WRITTEN TASK — Write again exactly the lines in the listing below, starting at the line with "Model this scene" and ending at the line with "SC.view_settings.gamma = 1.0", both included. Pictures are not copied.

ITEMS —
::::

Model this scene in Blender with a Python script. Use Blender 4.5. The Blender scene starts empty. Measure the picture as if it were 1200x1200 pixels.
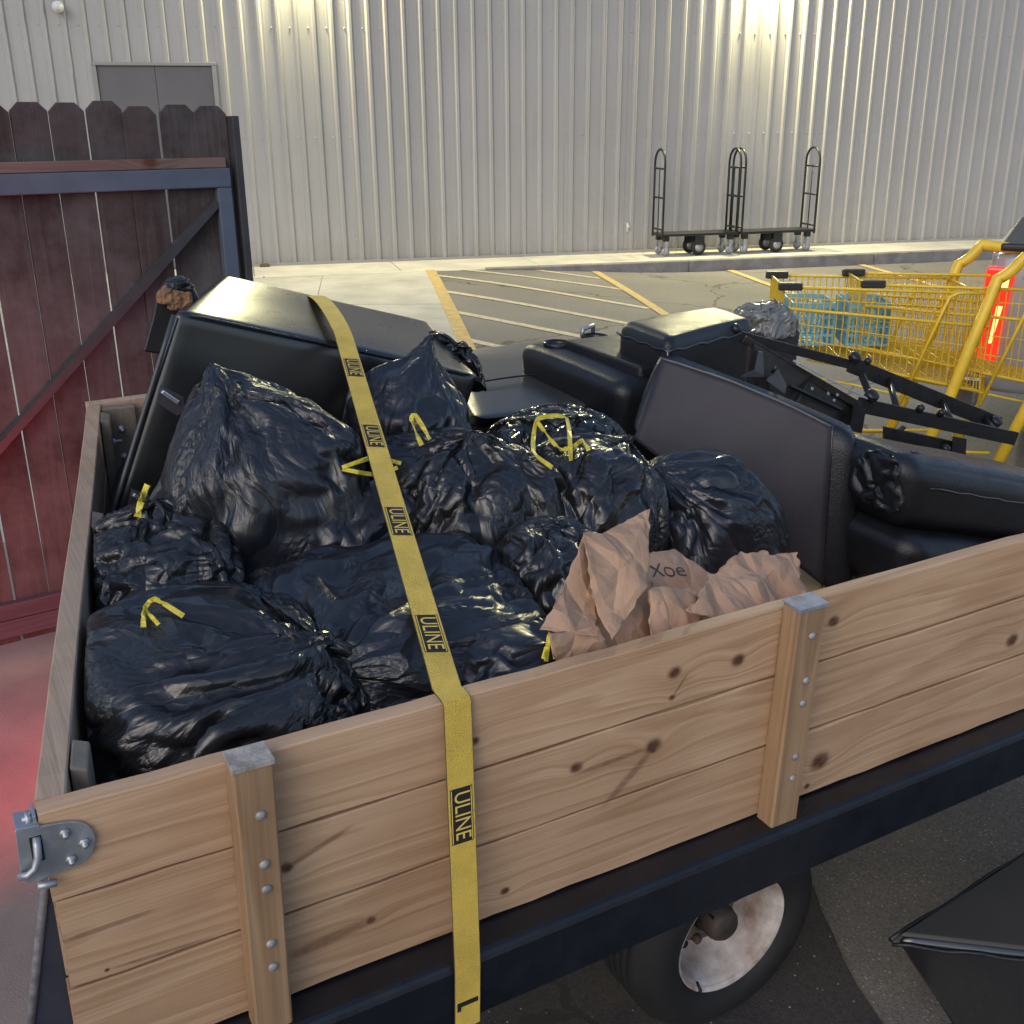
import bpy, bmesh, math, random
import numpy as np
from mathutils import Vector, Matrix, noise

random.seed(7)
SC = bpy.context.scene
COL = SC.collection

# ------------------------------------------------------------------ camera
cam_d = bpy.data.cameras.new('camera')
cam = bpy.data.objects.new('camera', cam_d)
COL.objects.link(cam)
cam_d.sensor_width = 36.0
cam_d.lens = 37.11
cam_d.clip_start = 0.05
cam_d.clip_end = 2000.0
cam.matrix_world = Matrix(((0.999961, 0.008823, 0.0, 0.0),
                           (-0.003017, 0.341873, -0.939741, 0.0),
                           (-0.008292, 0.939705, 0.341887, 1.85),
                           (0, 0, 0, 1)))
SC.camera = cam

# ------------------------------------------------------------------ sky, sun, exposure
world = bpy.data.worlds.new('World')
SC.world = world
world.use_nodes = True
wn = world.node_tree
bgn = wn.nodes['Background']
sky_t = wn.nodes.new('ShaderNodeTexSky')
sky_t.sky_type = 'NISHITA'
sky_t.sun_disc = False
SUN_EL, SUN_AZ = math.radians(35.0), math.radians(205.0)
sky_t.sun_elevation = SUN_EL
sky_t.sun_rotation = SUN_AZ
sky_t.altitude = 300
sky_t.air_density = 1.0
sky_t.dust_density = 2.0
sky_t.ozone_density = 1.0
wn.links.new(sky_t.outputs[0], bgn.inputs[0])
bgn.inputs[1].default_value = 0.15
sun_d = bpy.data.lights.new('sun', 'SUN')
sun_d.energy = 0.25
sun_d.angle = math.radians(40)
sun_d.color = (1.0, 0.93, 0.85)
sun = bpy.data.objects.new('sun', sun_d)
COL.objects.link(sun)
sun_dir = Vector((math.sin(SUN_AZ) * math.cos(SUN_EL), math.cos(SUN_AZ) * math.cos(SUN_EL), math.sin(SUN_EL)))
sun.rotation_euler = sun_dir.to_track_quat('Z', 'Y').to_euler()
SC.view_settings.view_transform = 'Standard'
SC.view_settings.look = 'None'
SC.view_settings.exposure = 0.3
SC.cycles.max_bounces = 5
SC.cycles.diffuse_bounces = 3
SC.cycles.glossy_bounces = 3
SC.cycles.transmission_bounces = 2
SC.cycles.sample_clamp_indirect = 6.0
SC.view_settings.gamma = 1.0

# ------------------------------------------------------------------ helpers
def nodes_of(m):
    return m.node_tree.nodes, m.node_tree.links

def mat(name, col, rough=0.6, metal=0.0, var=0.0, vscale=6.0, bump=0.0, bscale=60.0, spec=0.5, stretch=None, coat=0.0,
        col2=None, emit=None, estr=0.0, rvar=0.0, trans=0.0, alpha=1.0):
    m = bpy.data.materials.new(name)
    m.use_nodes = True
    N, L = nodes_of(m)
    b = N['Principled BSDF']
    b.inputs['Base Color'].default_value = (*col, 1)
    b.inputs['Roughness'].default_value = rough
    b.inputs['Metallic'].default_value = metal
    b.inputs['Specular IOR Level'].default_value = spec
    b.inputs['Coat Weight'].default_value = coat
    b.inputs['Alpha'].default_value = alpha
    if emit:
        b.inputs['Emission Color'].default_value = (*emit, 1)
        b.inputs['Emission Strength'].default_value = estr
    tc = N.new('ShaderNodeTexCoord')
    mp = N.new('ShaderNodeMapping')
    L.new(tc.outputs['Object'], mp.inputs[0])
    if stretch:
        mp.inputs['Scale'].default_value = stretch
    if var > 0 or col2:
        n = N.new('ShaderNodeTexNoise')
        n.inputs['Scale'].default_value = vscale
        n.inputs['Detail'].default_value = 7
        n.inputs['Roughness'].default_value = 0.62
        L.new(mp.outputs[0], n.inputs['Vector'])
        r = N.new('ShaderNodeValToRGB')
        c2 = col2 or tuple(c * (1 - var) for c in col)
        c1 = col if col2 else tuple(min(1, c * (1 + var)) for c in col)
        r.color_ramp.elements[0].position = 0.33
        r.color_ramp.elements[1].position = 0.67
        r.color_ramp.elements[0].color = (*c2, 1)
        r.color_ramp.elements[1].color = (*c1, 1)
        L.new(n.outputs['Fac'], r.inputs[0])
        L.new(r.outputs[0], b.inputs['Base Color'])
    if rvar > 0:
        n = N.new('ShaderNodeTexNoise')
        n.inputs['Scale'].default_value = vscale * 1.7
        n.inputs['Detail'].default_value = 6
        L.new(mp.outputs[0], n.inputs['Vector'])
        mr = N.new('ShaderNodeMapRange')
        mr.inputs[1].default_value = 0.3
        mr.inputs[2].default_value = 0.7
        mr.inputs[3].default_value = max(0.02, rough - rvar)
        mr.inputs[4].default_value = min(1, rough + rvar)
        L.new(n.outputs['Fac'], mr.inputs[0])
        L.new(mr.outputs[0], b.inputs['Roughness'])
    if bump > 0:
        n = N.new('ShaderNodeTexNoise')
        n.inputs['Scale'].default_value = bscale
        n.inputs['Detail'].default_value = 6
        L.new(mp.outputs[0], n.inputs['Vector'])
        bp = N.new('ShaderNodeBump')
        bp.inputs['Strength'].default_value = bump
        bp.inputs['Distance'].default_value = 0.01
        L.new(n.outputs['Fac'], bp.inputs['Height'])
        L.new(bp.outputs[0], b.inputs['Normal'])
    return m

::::

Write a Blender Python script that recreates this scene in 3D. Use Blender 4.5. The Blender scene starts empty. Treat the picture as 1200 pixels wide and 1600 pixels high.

::::

RESPONSE TO THE TASK —
Model this scene in Blender with a Python script. Use Blender 4.5. The Blender scene starts empty. Measure the picture as if it were 1200x1200 pixels.
import bpy, bmesh, math, random
import numpy as np
from mathutils import Vector, Matrix, noise

random.seed(7)
SC = bpy.context.scene
COL = SC.collection

# ------------------------------------------------------------------ camera
cam_d = bpy.data.cameras.new('camera')
cam = bpy.data.objects.new('camera', cam_d)
COL.objects.link(cam)
cam_d.sensor_width = 36.0
cam_d.lens = 37.11
cam_d.clip_start = 0.05
cam_d.clip_end = 2000.0
cam.matrix_world = Matrix(((0.999961, 0.008823, 0.0, 0.0),
                           (-0.003017, 0.341873, -0.939741, 0.0),
                           (-0.008292, 0.939705, 0.341887, 1.85),
                           (0, 0, 0, 1)))
SC.camera = cam

# ------------------------------------------------------------------ sky, sun, exposure
world = bpy.data.worlds.new('World')
SC.world = world
world.use_nodes = True
wn = world.node_tree
bgn = wn.nodes['Background']
sky_t = wn.nodes.new('ShaderNodeTexSky')
sky_t.sky_type = 'NISHITA'
sky_t.sun_disc = False
SUN_EL, SUN_AZ = math.radians(35.0), math.radians(205.0)
sky_t.sun_elevation = SUN_EL
sky_t.sun_rotation = SUN_AZ
sky_t.altitude = 300
sky_t.air_density = 1.0
sky_t.dust_density = 2.0
sky_t.ozone_density = 1.0
wn.links.new(sky_t.outputs[0], bgn.inputs[0])
bgn.inputs[1].default_value = 0.15
sun_d = bpy.data.lights.new('sun', 'SUN')
sun_d.energy = 0.25
sun_d.angle = math.radians(40)
sun_d.color = (1.0, 0.93, 0.85)
sun = bpy.data.objects.new('sun', sun_d)
COL.objects.link(sun)
sun_dir = Vector((math.sin(SUN_AZ) * math.cos(SUN_EL), math.cos(SUN_AZ) * math.cos(SUN_EL), math.sin(SUN_EL)))
sun.rotation_euler = sun_dir.to_track_quat('Z', 'Y').to_euler()
SC.view_settings.view_transform = 'Standard'
SC.view_settings.look = 'None'
SC.view_settings.exposure = 0.3
SC.cycles.max_bounces = 5
SC.cycles.diffuse_bounces = 3
SC.cycles.glossy_bounces = 3
SC.cycles.transmission_bounces = 2
SC.cycles.sample_clamp_indirect = 6.0
SC.view_settings.gamma = 1.0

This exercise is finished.